Aim | Repeat exactly the lines from the start of the material below up to and including the "conduit(9.40, (12.0, 21.6), 'thin" line.

---------- Available data ----------

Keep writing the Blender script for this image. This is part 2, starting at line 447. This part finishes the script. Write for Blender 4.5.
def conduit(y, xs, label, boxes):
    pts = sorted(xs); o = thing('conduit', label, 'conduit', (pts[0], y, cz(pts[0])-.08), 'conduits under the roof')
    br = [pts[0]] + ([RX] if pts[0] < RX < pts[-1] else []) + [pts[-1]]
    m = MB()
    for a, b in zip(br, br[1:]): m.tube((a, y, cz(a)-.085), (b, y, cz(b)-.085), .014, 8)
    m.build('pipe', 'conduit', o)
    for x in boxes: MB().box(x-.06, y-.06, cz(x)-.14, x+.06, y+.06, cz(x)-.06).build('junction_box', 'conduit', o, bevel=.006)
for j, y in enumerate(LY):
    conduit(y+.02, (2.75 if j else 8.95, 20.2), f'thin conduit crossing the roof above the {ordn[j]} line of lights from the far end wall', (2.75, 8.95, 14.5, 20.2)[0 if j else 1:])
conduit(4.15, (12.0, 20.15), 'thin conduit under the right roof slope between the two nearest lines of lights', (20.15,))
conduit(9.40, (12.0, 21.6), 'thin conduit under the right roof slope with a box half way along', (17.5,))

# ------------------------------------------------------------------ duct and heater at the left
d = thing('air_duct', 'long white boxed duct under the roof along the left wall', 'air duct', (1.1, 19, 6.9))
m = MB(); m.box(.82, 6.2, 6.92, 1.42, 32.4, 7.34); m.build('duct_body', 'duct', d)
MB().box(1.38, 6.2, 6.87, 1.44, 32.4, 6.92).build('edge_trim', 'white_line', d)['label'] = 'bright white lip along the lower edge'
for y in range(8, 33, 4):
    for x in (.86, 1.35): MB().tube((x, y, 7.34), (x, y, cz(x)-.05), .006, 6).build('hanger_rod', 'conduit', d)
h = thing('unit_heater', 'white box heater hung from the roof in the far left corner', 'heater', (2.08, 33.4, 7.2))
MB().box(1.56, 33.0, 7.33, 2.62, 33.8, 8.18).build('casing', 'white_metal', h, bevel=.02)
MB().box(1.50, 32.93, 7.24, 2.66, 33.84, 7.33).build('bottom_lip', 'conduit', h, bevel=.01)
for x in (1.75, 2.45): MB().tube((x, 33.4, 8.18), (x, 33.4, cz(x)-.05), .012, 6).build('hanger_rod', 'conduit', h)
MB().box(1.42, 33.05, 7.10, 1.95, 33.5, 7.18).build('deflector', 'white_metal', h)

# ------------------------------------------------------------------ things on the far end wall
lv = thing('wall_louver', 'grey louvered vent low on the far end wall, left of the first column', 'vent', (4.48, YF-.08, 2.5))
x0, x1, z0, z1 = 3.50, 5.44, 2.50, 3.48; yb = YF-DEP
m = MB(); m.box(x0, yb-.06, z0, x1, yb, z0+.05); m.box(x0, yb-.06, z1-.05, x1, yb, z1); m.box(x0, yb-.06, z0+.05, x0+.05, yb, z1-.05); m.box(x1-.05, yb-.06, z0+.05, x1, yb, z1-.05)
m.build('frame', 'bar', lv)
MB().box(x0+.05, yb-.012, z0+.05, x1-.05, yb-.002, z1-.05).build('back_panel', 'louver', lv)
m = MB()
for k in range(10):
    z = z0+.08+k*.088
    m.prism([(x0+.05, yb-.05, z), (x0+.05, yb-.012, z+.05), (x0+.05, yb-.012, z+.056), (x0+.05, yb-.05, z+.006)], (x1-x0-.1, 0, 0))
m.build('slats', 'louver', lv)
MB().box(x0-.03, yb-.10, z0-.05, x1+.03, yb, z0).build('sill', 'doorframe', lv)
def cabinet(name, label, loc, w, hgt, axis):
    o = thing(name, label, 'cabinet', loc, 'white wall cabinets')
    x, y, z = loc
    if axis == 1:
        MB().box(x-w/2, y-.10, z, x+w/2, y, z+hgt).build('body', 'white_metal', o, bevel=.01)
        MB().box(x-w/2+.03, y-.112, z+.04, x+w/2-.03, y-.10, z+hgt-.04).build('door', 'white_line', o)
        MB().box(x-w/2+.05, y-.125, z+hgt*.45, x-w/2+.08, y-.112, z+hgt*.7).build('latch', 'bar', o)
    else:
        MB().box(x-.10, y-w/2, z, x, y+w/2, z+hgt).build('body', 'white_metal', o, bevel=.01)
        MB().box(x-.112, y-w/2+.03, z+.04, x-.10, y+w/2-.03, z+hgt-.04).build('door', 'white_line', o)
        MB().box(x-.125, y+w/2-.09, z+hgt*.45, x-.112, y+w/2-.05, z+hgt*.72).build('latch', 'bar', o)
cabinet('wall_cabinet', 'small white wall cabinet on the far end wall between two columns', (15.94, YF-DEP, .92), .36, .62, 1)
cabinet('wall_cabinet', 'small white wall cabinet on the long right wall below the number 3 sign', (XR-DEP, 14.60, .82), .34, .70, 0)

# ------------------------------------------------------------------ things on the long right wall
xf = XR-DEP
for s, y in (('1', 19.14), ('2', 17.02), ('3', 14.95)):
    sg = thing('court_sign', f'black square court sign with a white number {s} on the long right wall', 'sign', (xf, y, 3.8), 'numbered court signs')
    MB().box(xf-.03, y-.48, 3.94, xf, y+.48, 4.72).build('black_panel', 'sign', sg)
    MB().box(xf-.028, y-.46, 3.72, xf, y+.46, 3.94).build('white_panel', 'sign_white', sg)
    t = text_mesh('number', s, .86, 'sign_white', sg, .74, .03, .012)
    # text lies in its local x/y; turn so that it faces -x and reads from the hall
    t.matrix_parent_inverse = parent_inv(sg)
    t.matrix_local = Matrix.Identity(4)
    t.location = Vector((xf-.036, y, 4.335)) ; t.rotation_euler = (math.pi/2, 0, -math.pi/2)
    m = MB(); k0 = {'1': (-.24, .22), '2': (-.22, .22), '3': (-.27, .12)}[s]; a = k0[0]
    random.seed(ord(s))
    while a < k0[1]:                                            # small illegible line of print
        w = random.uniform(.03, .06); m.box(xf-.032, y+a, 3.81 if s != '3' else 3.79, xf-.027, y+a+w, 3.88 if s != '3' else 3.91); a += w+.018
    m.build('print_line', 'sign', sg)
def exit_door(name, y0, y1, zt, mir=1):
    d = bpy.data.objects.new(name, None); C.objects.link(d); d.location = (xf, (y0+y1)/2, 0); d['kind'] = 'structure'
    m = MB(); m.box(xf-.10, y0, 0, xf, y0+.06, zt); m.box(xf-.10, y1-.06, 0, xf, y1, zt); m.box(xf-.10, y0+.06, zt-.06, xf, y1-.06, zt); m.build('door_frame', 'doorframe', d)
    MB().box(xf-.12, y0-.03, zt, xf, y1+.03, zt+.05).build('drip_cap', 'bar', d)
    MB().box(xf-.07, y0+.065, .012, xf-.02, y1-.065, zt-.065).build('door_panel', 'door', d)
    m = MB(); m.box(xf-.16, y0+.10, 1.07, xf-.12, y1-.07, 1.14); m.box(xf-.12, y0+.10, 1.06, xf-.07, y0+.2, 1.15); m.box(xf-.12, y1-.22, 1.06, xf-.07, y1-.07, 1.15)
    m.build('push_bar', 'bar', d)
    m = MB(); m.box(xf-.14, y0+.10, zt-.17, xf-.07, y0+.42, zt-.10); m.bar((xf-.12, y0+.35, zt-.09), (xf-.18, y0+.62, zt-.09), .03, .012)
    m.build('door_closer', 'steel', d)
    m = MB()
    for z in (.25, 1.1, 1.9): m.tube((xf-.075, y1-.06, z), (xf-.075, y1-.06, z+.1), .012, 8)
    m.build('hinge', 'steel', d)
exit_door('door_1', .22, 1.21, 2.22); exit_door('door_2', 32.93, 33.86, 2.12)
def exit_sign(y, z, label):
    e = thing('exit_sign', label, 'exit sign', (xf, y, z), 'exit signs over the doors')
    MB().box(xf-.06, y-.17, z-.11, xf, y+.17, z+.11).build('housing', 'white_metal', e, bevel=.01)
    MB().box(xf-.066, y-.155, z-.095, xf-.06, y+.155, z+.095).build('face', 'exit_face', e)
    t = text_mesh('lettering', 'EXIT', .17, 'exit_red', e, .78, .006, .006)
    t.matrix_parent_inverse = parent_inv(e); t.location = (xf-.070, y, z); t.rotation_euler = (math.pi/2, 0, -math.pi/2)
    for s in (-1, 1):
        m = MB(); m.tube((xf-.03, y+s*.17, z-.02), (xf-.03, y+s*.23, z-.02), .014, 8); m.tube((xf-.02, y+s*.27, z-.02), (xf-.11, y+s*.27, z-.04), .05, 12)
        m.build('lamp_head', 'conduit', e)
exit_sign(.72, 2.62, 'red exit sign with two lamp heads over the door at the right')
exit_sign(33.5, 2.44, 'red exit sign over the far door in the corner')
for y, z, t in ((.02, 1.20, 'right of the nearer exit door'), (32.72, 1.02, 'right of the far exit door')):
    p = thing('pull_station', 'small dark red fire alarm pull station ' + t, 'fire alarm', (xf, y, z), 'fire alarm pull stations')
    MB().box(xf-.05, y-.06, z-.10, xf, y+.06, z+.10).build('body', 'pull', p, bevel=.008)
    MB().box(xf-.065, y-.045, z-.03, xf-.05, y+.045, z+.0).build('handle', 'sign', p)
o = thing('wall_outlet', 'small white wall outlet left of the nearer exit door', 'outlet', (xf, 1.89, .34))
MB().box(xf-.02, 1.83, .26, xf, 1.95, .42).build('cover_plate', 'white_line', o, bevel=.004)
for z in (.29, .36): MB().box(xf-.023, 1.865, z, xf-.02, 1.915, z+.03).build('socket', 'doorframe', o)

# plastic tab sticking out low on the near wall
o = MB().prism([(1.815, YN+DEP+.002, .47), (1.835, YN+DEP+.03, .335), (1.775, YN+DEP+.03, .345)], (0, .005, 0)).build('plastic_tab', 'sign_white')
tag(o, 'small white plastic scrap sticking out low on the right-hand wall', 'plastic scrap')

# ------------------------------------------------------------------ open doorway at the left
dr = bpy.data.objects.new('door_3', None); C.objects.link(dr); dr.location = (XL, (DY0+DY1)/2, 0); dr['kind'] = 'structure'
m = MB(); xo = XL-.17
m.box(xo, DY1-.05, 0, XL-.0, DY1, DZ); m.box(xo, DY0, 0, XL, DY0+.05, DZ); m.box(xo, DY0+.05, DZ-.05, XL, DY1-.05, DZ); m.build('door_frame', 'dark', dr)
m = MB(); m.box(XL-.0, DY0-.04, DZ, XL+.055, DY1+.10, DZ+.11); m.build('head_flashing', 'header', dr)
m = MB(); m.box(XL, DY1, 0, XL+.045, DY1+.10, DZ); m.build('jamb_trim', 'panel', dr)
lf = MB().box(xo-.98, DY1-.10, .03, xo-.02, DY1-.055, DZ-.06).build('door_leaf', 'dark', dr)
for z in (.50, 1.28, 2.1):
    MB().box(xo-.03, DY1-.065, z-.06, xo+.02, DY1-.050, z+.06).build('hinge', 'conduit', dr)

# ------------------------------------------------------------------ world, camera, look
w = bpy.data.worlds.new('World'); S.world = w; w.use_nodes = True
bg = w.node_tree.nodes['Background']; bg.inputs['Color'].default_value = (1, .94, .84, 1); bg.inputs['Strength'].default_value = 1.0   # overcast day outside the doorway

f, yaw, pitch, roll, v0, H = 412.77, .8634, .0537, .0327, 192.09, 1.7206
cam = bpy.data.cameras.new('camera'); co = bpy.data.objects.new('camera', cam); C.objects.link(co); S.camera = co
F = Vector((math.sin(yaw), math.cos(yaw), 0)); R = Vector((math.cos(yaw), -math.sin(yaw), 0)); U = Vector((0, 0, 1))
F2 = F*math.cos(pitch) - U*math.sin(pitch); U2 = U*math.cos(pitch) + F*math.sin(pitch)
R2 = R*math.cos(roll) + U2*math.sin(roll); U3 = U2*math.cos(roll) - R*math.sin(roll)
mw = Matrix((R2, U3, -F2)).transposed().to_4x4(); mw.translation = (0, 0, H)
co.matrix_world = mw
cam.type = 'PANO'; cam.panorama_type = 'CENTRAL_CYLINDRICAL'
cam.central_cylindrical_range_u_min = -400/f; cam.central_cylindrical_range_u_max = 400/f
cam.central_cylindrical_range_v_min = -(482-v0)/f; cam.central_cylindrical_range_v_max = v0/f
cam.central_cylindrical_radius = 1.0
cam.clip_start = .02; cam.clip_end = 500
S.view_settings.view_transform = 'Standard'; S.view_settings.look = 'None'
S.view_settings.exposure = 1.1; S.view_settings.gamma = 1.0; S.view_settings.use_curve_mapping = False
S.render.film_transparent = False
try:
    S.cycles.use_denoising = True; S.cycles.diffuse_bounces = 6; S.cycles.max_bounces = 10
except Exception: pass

----------

Task response |
Keep writing the Blender script for this image. This is part 2, starting at line 447. This part finishes the script. Write for Blender 4.5.
def conduit(y, xs, label, boxes):
    pts = sorted(xs); o = thing('conduit', label, 'conduit', (pts[0], y, cz(pts[0])-.08), 'conduits under the roof')
    br = [pts[0]] + ([RX] if pts[0] < RX < pts[-1] else []) + [pts[-1]]
    m = MB()
    for a, b in zip(br, br[1:]): m.tube((a, y, cz(a)-.085), (b, y, cz(b)-.085), .014, 8)
    m.build('pipe', 'conduit', o)
    for x in boxes: MB().box(x-.06, y-.06, cz(x)-.14, x+.06, y+.06, cz(x)-.06).build('junction_box', 'conduit', o, bevel=.006)
for j, y in enumerate(LY):
    conduit(y+.02, (2.75 if j else 8.95, 20.2), f'thin conduit crossing the roof above the {ordn[j]} line of lights from the far end wall', (2.75, 8.95, 14.5, 20.2)[0 if j else 1:])
conduit(4.15, (12.0, 20.15), 'thin conduit under the right roof slope between the two nearest lines of lights', (20.15,))
conduit(9.40, (12.0, 21.6), 'thin conduit under the right roof slope with a box half way along', (17.5,))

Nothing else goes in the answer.